Task inputs:
>>>>
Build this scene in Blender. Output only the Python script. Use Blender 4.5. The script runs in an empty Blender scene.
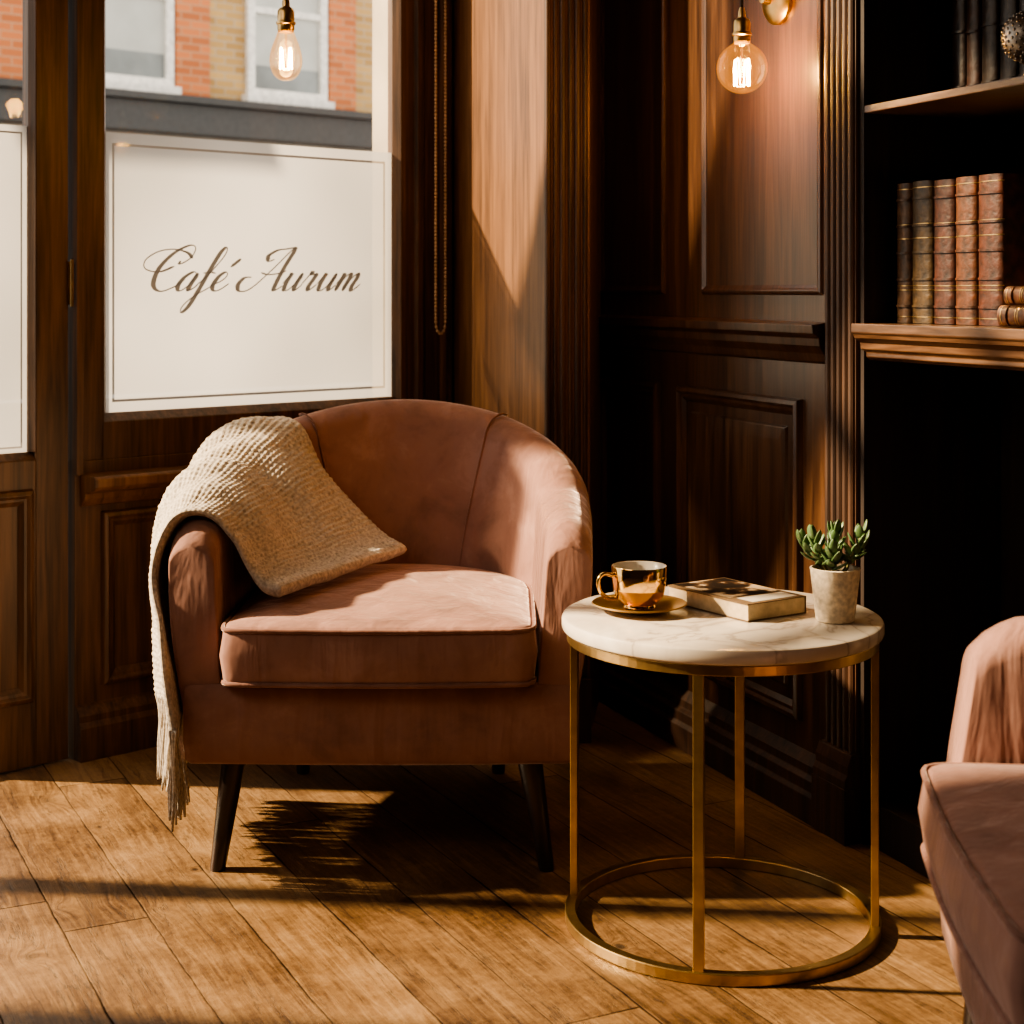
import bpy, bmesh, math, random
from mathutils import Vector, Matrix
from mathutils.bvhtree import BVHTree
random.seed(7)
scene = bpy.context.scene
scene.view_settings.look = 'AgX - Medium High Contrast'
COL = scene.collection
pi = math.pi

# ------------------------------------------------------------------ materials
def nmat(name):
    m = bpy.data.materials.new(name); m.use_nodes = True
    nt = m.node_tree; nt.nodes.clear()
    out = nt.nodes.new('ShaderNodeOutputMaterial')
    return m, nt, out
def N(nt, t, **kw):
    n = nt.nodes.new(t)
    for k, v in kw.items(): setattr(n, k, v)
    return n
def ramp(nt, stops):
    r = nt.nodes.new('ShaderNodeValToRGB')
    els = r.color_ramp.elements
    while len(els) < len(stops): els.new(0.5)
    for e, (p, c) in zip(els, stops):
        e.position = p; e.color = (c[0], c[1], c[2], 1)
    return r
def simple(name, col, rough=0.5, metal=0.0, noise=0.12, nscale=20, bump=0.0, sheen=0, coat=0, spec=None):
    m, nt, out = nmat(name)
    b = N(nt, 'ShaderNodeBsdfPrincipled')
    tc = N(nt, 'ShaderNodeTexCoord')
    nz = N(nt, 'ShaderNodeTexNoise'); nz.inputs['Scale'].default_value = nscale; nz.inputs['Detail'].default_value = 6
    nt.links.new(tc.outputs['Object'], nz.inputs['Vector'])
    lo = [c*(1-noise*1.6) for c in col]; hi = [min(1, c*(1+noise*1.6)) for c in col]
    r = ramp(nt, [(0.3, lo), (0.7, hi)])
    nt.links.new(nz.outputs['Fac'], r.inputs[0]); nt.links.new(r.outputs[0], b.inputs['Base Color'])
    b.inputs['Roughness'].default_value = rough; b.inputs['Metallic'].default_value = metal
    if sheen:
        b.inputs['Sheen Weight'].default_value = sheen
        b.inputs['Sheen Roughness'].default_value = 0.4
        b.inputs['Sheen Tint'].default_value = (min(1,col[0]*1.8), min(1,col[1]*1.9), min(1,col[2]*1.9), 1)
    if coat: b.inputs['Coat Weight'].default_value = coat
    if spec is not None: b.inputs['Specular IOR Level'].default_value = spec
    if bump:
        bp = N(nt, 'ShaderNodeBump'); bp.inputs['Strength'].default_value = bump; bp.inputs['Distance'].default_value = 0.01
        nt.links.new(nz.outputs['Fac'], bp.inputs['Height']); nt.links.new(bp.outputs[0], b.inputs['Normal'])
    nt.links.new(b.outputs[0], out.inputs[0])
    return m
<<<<
>>>>
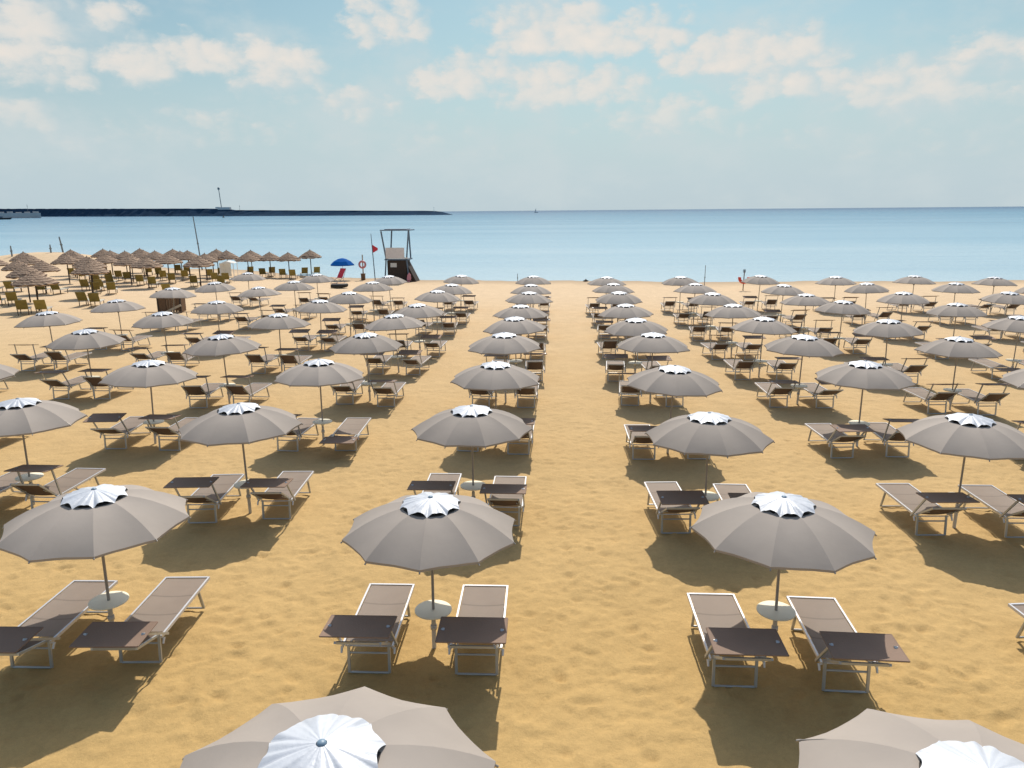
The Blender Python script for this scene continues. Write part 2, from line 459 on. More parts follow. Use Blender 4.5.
<<<<
>>>>
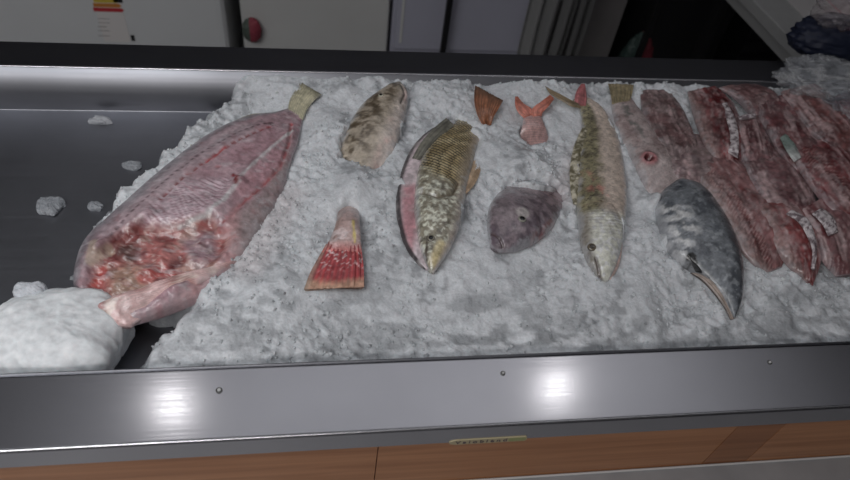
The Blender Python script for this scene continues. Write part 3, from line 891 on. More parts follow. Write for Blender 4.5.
<<<<
Task directions: Omit all pictures, then copy the lines between the ones holding "Build this scene" and "pi = math.pi", inclusive.

The result:
Build this scene in Blender. Output only the Python script. Use Blender 4.5. The script runs in an empty Blender scene.
import bpy, bmesh, math, random
from mathutils import Vector, Matrix
from mathutils.bvhtree import BVHTree
random.seed(7)
scene = bpy.context.scene
scene.view_settings.look = 'AgX - Medium High Contrast'
COL = scene.collection
pi = math.pi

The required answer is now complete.